Task to carry out:
Begin at the first line and end at the line containing "sun.location = (40, 30, 60)". Extract exactly those lines.
>> BEGIN
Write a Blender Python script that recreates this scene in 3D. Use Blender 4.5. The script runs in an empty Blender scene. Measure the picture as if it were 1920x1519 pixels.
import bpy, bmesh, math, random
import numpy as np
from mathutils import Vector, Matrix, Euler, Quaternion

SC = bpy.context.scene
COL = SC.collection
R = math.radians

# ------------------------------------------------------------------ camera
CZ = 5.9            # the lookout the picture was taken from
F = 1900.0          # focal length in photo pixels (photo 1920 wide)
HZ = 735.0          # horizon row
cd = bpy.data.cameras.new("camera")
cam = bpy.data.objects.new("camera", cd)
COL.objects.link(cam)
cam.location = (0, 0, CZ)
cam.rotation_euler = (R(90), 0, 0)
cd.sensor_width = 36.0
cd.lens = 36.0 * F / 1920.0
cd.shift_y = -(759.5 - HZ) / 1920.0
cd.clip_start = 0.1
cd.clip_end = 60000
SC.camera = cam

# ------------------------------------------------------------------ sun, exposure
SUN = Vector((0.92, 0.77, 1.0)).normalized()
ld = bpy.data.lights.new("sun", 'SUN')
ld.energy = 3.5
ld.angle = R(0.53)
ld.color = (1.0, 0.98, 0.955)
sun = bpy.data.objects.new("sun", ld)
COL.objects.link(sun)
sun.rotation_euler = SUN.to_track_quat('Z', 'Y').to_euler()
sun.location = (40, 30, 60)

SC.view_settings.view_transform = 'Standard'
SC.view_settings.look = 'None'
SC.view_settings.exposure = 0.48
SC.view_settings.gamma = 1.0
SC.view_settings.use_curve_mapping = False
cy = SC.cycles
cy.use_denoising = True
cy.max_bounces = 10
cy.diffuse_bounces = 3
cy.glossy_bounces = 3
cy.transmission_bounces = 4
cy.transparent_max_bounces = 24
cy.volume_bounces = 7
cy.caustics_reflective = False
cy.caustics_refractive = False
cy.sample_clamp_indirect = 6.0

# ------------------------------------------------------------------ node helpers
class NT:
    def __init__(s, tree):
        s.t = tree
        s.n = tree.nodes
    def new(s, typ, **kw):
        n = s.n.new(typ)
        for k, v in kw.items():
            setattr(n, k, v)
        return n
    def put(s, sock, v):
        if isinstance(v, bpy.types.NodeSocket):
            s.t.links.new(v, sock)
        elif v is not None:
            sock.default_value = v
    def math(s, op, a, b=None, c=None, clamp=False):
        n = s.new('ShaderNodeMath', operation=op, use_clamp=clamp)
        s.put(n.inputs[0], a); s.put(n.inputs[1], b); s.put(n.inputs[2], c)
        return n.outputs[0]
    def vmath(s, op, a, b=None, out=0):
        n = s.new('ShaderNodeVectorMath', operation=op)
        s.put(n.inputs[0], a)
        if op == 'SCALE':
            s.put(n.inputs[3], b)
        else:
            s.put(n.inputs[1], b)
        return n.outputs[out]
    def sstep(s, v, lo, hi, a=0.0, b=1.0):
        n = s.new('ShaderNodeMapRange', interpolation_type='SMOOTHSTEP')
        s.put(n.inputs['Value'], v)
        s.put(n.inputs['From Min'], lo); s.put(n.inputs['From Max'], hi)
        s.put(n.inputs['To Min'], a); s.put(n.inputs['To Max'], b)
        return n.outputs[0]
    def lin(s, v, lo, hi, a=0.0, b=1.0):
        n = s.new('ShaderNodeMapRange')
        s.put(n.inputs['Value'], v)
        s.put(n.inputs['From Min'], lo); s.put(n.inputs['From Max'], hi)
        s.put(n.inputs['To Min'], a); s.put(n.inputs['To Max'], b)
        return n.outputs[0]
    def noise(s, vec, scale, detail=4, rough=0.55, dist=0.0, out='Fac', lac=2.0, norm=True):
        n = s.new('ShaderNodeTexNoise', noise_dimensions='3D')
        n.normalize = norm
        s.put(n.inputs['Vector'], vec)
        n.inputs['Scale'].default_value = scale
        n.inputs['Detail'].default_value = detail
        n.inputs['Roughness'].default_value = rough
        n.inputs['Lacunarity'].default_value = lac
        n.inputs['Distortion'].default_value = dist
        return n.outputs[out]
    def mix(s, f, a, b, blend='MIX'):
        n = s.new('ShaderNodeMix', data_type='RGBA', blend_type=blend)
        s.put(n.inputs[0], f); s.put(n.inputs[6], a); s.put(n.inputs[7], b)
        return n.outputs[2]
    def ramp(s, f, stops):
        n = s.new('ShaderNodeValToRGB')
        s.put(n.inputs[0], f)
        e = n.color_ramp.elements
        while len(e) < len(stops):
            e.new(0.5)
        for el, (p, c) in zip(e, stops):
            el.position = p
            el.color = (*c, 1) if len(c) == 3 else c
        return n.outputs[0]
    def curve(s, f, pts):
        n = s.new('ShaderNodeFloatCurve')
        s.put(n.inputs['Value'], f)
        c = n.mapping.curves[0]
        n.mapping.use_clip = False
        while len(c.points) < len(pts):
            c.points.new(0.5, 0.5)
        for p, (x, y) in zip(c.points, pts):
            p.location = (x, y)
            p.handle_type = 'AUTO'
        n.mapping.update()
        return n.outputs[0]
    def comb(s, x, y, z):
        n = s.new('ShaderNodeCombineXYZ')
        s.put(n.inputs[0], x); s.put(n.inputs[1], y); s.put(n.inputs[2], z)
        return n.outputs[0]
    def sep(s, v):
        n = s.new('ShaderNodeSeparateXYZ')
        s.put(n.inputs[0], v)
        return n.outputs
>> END
Exercise response:
Write a Blender Python script that recreates this scene in 3D. Use Blender 4.5. The script runs in an empty Blender scene. Measure the picture as if it were 1920x1519 pixels.
import bpy, bmesh, math, random
import numpy as np
from mathutils import Vector, Matrix, Euler, Quaternion

SC = bpy.context.scene
COL = SC.collection
R = math.radians

# ------------------------------------------------------------------ camera
CZ = 5.9            # the lookout the picture was taken from
F = 1900.0          # focal length in photo pixels (photo 1920 wide)
HZ = 735.0          # horizon row
cd = bpy.data.cameras.new("camera")
cam = bpy.data.objects.new("camera", cd)
COL.objects.link(cam)
cam.location = (0, 0, CZ)
cam.rotation_euler = (R(90), 0, 0)
cd.sensor_width = 36.0
cd.lens = 36.0 * F / 1920.0
cd.shift_y = -(759.5 - HZ) / 1920.0
cd.clip_start = 0.1
cd.clip_end = 60000
SC.camera = cam

# ------------------------------------------------------------------ sun, exposure
SUN = Vector((0.92, 0.77, 1.0)).normalized()
ld = bpy.data.lights.new("sun", 'SUN')
ld.energy = 3.5
ld.angle = R(0.53)
ld.color = (1.0, 0.98, 0.955)
sun = bpy.data.objects.new("sun", ld)
COL.objects.link(sun)
sun.rotation_euler = SUN.to_track_quat('Z', 'Y').to_euler()
sun.location = (40, 30, 60)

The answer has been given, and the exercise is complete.